• [The exercise]:
What follows is a listing; restate every line of it word for word.

Entries from a dataset:
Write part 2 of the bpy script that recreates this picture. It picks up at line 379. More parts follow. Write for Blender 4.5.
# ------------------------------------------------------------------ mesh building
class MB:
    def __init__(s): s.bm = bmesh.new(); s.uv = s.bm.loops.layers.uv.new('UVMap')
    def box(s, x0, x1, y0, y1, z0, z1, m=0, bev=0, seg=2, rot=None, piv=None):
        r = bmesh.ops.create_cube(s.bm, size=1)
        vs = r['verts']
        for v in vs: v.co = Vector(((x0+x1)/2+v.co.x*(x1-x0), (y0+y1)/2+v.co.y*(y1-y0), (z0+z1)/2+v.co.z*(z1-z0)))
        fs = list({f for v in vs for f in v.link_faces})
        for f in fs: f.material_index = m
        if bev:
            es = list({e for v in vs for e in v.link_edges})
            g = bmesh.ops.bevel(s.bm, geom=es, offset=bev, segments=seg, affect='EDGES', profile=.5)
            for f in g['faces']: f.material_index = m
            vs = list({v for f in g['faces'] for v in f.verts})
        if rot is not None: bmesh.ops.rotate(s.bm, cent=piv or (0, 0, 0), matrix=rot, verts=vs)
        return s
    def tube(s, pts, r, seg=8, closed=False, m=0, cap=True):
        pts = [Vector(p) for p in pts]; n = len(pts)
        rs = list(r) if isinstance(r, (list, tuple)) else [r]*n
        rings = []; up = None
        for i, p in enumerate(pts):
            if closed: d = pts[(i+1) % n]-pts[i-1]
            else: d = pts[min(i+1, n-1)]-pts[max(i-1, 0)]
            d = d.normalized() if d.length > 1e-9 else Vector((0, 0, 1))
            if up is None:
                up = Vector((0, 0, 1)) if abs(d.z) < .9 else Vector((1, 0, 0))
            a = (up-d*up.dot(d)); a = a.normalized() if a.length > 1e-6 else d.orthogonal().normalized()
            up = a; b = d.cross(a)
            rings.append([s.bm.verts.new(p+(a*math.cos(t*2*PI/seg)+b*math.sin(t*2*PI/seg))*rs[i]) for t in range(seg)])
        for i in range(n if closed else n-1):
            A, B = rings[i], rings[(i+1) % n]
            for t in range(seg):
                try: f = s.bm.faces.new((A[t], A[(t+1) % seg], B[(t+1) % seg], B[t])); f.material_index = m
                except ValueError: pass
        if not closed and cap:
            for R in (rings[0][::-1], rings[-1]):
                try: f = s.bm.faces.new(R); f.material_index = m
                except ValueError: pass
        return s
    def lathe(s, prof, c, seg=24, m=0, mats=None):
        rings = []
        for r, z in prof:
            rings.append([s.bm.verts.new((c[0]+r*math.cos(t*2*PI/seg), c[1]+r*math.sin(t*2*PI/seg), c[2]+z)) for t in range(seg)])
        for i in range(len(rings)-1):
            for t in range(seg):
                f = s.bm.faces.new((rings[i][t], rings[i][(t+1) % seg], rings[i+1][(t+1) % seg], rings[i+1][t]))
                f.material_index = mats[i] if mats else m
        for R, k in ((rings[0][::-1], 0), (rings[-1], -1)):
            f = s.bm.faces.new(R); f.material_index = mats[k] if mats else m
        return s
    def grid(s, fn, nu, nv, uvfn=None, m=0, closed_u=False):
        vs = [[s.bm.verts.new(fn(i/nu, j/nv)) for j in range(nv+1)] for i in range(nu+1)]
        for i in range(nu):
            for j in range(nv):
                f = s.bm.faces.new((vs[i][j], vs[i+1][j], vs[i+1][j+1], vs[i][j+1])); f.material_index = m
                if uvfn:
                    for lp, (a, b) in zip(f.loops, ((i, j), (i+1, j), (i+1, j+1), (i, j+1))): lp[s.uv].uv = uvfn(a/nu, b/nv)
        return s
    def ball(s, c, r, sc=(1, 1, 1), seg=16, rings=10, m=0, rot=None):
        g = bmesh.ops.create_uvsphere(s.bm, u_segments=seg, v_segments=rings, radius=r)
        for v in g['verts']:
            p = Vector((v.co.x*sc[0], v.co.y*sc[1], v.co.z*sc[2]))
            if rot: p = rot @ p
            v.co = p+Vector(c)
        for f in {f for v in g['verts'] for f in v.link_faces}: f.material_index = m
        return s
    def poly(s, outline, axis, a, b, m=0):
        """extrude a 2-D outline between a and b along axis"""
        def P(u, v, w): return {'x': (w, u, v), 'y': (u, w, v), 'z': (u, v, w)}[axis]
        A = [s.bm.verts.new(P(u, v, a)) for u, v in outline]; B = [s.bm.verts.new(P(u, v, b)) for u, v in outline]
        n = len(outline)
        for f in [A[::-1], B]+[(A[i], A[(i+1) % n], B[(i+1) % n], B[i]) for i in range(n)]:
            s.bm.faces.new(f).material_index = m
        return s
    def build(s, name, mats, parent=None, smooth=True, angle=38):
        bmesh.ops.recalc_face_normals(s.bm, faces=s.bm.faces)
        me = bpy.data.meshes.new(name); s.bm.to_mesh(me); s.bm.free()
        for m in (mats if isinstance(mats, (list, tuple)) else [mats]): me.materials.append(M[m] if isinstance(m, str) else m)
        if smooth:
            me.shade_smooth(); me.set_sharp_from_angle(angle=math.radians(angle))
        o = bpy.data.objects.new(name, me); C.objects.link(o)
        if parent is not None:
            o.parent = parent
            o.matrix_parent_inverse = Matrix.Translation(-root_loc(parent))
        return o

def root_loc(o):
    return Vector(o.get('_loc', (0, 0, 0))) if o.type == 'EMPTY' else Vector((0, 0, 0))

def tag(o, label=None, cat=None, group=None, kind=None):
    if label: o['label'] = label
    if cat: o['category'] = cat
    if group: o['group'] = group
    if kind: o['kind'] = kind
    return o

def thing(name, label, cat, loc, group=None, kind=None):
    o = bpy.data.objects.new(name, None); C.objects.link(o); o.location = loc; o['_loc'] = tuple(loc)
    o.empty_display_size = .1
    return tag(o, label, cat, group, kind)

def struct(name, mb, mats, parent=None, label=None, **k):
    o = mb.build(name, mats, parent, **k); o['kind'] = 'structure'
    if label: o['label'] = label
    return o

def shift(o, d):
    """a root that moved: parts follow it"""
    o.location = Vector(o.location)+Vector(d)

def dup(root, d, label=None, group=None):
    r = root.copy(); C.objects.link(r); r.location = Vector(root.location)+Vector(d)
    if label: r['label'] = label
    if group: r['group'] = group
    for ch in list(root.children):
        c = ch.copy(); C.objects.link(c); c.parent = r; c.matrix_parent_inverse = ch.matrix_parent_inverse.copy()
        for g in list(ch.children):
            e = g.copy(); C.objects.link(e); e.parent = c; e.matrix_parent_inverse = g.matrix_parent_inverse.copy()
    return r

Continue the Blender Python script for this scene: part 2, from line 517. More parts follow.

• [Response to the exercise]:
Write part 2 of the bpy script that recreates this picture. It picks up at line 379. More parts follow. Write for Blender 4.5.
# ------------------------------------------------------------------ mesh building
class MB:
    def __init__(s): s.bm = bmesh.new(); s.uv = s.bm.loops.layers.uv.new('UVMap')
    def box(s, x0, x1, y0, y1, z0, z1, m=0, bev=0, seg=2, rot=None, piv=None):
        r = bmesh.ops.create_cube(s.bm, size=1)
        vs = r['verts']
        for v in vs: v.co = Vector(((x0+x1)/2+v.co.x*(x1-x0), (y0+y1)/2+v.co.y*(y1-y0), (z0+z1)/2+v.co.z*(z1-z0)))
        fs = list({f for v in vs for f in v.link_faces})
        for f in fs: f.material_index = m
        if bev:
            es = list({e for v in vs for e in v.link_edges})
            g = bmesh.ops.bevel(s.bm, geom=es, offset=bev, segments=seg, affect='EDGES', profile=.5)
            for f in g['faces']: f.material_index = m
            vs = list({v for f in g['faces'] for v in f.verts})
        if rot is not None: bmesh.ops.rotate(s.bm, cent=piv or (0, 0, 0), matrix=rot, verts=vs)
        return s
    def tube(s, pts, r, seg=8, closed=False, m=0, cap=True):
        pts = [Vector(p) for p in pts]; n = len(pts)
        rs = list(r) if isinstance(r, (list, tuple)) else [r]*n
        rings = []; up = None
        for i, p in enumerate(pts):
            if closed: d = pts[(i+1) % n]-pts[i-1]
            else: d = pts[min(i+1, n-1)]-pts[max(i-1, 0)]
            d = d.normalized() if d.length > 1e-9 else Vector((0, 0, 1))
            if up is None:
                up = Vector((0, 0, 1)) if abs(d.z) < .9 else Vector((1, 0, 0))
            a = (up-d*up.dot(d)); a = a.normalized() if a.length > 1e-6 else d.orthogonal().normalized()
            up = a; b = d.cross(a)
            rings.append([s.bm.verts.new(p+(a*math.cos(t*2*PI/seg)+b*math.sin(t*2*PI/seg))*rs[i]) for t in range(seg)])
        for i in range(n if closed else n-1):
            A, B = rings[i], rings[(i+1) % n]
            for t in range(seg):
                try: f = s.bm.faces.new((A[t], A[(t+1) % seg], B[(t+1) % seg], B[t])); f.material_index = m
                except ValueError: pass
        if not closed and cap:
            for R in (rings[0][::-1], rings[-1]):
                try: f = s.bm.faces.new(R); f.material_index = m
                except ValueError: pass
        return s
    def lathe(s, prof, c, seg=24, m=0, mats=None):
        rings = []
        for r, z in prof:
            rings.append([s.bm.verts.new((c[0]+r*math.cos(t*2*PI/seg), c[1]+r*math.sin(t*2*PI/seg), c[2]+z)) for t in range(seg)])
        for i in range(len(rings)-1):
            for t in range(seg):
                f = s.bm.faces.new((rings[i][t], rings[i][(t+1) % seg], rings[i+1][(t+1) % seg], rings[i+1][t]))
                f.material_index = mats[i] if mats else m
        for R, k in ((rings[0][::-1], 0), (rings[-1], -1)):
            f = s.bm.faces.new(R); f.material_index = mats[k] if mats else m
        return s
    def grid(s, fn, nu, nv, uvfn=None, m=0, closed_u=False):
        vs = [[s.bm.verts.new(fn(i/nu, j/nv)) for j in range(nv+1)] for i in range(nu+1)]
        for i in range(nu):
            for j in range(nv):
                f = s.bm.faces.new((vs[i][j], vs[i+1][j], vs[i+1][j+1], vs[i][j+1])); f.material_index = m
                if uvfn:
                    for lp, (a, b) in zip(f.loops, ((i, j), (i+1, j), (i+1, j+1), (i, j+1))): lp[s.uv].uv = uvfn(a/nu, b/nv)
        return s
    def ball(s, c, r, sc=(1, 1, 1), seg=16, rings=10, m=0, rot=None):
        g = bmesh.ops.create_uvsphere(s.bm, u_segments=seg, v_segments=rings, radius=r)
        for v in g['verts']:
            p = Vector((v.co.x*sc[0], v.co.y*sc[1], v.co.z*sc[2]))
            if rot: p = rot @ p
            v.co = p+Vector(c)
        for f in {f for v in g['verts'] for f in v.link_faces}: f.material_index = m
        return s
    def poly(s, outline, axis, a, b, m=0):
        """extrude a 2-D outline between a and b along axis"""
        def P(u, v, w): return {'x': (w, u, v), 'y': (u, w, v), 'z': (u, v, w)}[axis]
        A = [s.bm.verts.new(P(u, v, a)) for u, v in outline]; B = [s.bm.verts.new(P(u, v, b)) for u, v in outline]
        n = len(outline)
        for f in [A[::-1], B]+[(A[i], A[(i+1) % n], B[(i+1) % n], B[i]) for i in range(n)]:
            s.bm.faces.new(f).material_index = m
        return s
    def build(s, name, mats, parent=None, smooth=True, angle=38):
        bmesh.ops.recalc_face_normals(s.bm, faces=s.bm.faces)
        me = bpy.data.meshes.new(name); s.bm.to_mesh(me); s.bm.free()
        for m in (mats if isinstance(mats, (list, tuple)) else [mats]): me.materials.append(M[m] if isinstance(m, str) else m)
        if smooth:
            me.shade_smooth(); me.set_sharp_from_angle(angle=math.radians(angle))
        o = bpy.data.objects.new(name, me); C.objects.link(o)
        if parent is not None:
            o.parent = parent
            o.matrix_parent_inverse = Matrix.Translation(-root_loc(parent))
        return o

def root_loc(o):
    return Vector(o.get('_loc', (0, 0, 0))) if o.type == 'EMPTY' else Vector((0, 0, 0))

def tag(o, label=None, cat=None, group=None, kind=None):
    if label: o['label'] = label
    if cat: o['category'] = cat
    if group: o['group'] = group
    if kind: o['kind'] = kind
    return o

def thing(name, label, cat, loc, group=None, kind=None):
    o = bpy.data.objects.new(name, None); C.objects.link(o); o.location = loc; o['_loc'] = tuple(loc)
    o.empty_display_size = .1
    return tag(o, label, cat, group, kind)

def struct(name, mb, mats, parent=None, label=None, **k):
    o = mb.build(name, mats, parent, **k); o['kind'] = 'structure'
    if label: o['label'] = label
    return o

def shift(o, d):
    """a root that moved: parts follow it"""
    o.location = Vector(o.location)+Vector(d)

def dup(root, d, label=None, group=None):
    r = root.copy(); C.objects.link(r); r.location = Vector(root.location)+Vector(d)
    if label: r['label'] = label
    if group: r['group'] = group
    for ch in list(root.children):
        c = ch.copy(); C.objects.link(c); c.parent = r; c.matrix_parent_inverse = ch.matrix_parent_inverse.copy()
        for g in list(ch.children):
            e = g.copy(); C.objects.link(e); e.parent = c; e.matrix_parent_inverse = g.matrix_parent_inverse.copy()
    return r

Continue the Blender Python script for this scene: part 2, from line 517. More parts follow.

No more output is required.